» GOAL: Write out every line below that includes the word "scene".

» PROVIDED MATERIAL:
BEGIN

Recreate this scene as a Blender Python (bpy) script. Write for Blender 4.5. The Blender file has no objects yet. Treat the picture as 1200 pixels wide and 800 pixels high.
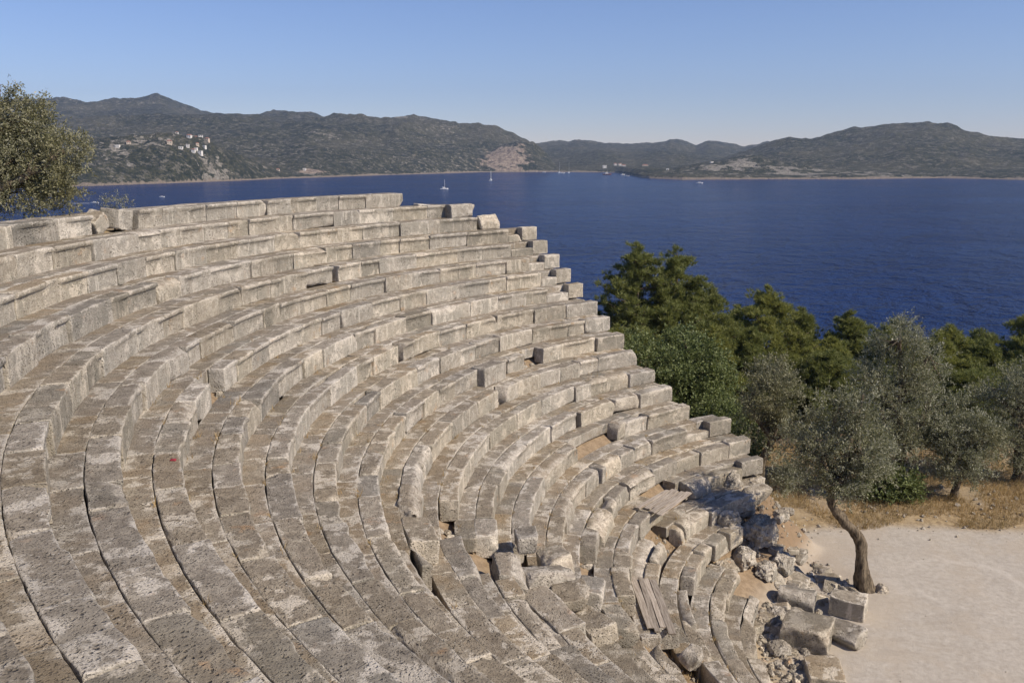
import bpy, math, random
import numpy as np
from mathutils import Matrix, Vector

rad = math.radians
scene = bpy.context.scene
COL = scene.collection

# ------------------------------------------------------------------ camera, world, sun, exposure
PITCH, ROLL = 0.20862, -0.0042640
cam_data = bpy.data.cameras.new('camera')
cam_data.sensor_width = 36.0
cam_data.lens = 1030.02 / 1200 * 36.0
cam_data.clip_start = 0.05
cam_data.clip_end = 30000
cam = bpy.data.objects.new('camera', cam_data)
COL.objects.link(cam)
cam.matrix_world = Matrix.Rotation(math.pi / 2 - PITCH, 4, 'X') @ Matrix.Rotation(ROLL, 4, 'Z')
scene.camera = cam

SUN_AZ, SUN_EL = rad(-27), rad(41)          # azimuth counted from +X towards +Y
sv = Vector((math.cos(SUN_AZ) * math.cos(SUN_EL), math.sin(SUN_AZ) * math.cos(SUN_EL), math.sin(SUN_EL)))
world = bpy.data.worlds.new('World')
scene.world = world
world.use_nodes = True
wn = world.node_tree.nodes
wl = world.node_tree.links
sky = wn.new('ShaderNodeTexSky')
sky.sky_type = 'NISHITA'
sky.sun_disc = False
sky.sun_elevation = SUN_EL
sky.sun_rotation = math.atan2(sv.x, sv.y)
sky.altitude = 0
sky.air_density = 1.0
sky.dust_density = 0.0
sky.ozone_density = 6.0
wn['Background'].inputs['Strength'].default_value = 0.089
tint = wn.new('ShaderNodeMix'); tint.data_type = 'RGBA'; tint.blend_type = 'MULTIPLY'
tint.inputs[0].default_value = 1.0
tint.inputs[7].default_value = (0.88, 0.80, 0.93, 1)     # camera white balance of the photograph
wl.new(sky.outputs[0], tint.inputs[6])
wl.new(tint.outputs[2], wn['Background'].inputs['Color'])

sun_data = bpy.data.lights.new('sun', 'SUN')
sun_data.energy = 3.9
sun_data.angle = rad(0.55)
sun_data.color = (1.0, 0.875, 0.71)
sun = bpy.data.objects.new('sun', sun_data)
COL.objects.link(sun)
sun.matrix_world = Matrix.Translation((40, -40, 60)) @ sv.to_track_quat('Z', 'Y').to_matrix().to_4x4()

scene.view_settings.view_transform = 'Standard'
scene.view_settings.look = 'None'
scene.view_settings.exposure = 0.53
scene.view_settings.gamma = 1.0
scene.view_settings.use_curve_mapping = False
scene.cycles.max_bounces = 6
scene.cycles.transparent_max_bounces = 8

# ------------------------------------------------------------------ noise
def _hash(ix, iy, iz, seed):
    h = (ix * 374761393 + iy * 668265263 + iz * 2147483647 + seed * 1274126177) & 0xFFFFFFFF
    h = ((h ^ (h >> 13)) * 1274126177) & 0xFFFFFFFF
    h = (h ^ (h >> 16)) & 0xFFFFFFFF
    return h.astype(np.float64) / 4294967295.0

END

» RESPONSE FOR THIS EXERCISE:
Recreate this scene as a Blender Python (bpy) script. Write for Blender 4.5. The Blender file has no objects yet. Treat the picture as 1200 pixels wide and 800 pixels high.
scene = bpy.context.scene
COL = scene.collection
scene.camera = cam
scene.world = world
scene.view_settings.view_transform = 'Standard'
scene.view_settings.look = 'None'
scene.view_settings.exposure = 0.53
scene.view_settings.gamma = 1.0
scene.view_settings.use_curve_mapping = False
scene.cycles.max_bounces = 6
scene.cycles.transparent_max_bounces = 8